### TASK DIRECTIONS
Begin at the first line and end at the line containing "return RISE + (y - Y1) / GO * RISE". Extract exactly those lines.

### PROVIDED MATERIAL
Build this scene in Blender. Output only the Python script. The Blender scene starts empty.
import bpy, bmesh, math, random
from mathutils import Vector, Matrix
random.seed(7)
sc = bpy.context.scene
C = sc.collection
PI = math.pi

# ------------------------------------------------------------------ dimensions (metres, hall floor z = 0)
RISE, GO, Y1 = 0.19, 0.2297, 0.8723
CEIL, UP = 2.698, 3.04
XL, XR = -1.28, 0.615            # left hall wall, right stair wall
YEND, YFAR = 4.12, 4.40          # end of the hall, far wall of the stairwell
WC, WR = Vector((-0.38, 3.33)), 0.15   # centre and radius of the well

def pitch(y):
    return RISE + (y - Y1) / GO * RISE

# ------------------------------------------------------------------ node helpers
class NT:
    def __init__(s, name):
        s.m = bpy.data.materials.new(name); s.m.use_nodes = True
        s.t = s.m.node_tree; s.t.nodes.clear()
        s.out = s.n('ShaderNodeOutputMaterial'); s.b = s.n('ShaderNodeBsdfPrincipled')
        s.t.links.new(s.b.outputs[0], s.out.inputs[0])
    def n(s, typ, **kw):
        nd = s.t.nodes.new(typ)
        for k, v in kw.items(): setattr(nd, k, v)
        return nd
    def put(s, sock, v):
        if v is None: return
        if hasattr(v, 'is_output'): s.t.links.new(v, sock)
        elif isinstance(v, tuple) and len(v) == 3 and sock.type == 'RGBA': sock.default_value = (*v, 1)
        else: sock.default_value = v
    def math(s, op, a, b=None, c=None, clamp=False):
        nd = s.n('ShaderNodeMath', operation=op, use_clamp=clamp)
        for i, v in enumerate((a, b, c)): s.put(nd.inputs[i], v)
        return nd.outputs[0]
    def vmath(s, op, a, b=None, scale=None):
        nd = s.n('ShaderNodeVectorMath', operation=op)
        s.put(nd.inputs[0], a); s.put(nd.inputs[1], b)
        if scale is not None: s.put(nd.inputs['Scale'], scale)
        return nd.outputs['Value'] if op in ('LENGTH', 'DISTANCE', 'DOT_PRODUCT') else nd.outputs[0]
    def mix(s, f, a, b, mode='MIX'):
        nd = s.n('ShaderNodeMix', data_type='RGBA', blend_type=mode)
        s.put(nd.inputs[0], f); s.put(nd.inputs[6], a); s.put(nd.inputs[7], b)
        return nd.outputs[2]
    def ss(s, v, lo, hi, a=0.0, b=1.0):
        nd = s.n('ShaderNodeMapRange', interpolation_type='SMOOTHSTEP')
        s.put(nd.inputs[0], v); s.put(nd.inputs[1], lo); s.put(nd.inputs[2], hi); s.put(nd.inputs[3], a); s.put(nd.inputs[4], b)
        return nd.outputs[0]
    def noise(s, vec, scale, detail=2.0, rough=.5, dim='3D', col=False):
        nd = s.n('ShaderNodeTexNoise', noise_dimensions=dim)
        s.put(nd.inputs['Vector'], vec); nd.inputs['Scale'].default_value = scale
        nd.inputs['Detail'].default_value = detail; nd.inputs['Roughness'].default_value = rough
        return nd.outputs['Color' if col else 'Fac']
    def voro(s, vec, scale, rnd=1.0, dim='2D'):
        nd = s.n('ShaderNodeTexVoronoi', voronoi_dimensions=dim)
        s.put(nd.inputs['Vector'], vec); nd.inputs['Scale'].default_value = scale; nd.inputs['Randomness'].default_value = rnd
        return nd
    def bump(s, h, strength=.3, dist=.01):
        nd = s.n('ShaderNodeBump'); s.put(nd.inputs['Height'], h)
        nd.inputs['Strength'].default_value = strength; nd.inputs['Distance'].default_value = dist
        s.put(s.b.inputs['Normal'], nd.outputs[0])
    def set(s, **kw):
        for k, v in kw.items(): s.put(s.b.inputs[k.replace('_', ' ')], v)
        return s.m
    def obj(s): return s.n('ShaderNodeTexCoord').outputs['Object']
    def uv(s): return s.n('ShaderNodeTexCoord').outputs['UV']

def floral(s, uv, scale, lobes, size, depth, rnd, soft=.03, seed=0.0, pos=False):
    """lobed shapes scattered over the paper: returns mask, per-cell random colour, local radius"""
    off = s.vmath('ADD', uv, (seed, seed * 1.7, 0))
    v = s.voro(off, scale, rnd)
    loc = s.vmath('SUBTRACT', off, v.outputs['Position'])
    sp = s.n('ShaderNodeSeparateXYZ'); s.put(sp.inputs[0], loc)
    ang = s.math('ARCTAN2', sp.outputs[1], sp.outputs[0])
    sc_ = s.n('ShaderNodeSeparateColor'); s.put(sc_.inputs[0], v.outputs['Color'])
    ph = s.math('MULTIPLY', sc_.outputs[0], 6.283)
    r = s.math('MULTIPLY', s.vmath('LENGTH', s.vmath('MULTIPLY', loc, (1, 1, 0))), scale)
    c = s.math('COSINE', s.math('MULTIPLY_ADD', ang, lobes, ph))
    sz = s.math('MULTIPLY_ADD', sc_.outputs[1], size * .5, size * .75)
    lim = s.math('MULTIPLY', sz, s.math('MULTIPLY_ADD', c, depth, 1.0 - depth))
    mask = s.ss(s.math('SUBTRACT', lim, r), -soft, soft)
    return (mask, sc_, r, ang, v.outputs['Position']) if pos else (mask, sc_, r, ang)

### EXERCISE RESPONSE
Build this scene in Blender. Output only the Python script. The Blender scene starts empty.
import bpy, bmesh, math, random
from mathutils import Vector, Matrix
random.seed(7)
sc = bpy.context.scene
C = sc.collection
PI = math.pi

# ------------------------------------------------------------------ dimensions (metres, hall floor z = 0)
RISE, GO, Y1 = 0.19, 0.2297, 0.8723
CEIL, UP = 2.698, 3.04
XL, XR = -1.28, 0.615            # left hall wall, right stair wall
YEND, YFAR = 4.12, 4.40          # end of the hall, far wall of the stairwell
WC, WR = Vector((-0.38, 3.33)), 0.15   # centre and radius of the well

def pitch(y):
    return RISE + (y - Y1) / GO * RISE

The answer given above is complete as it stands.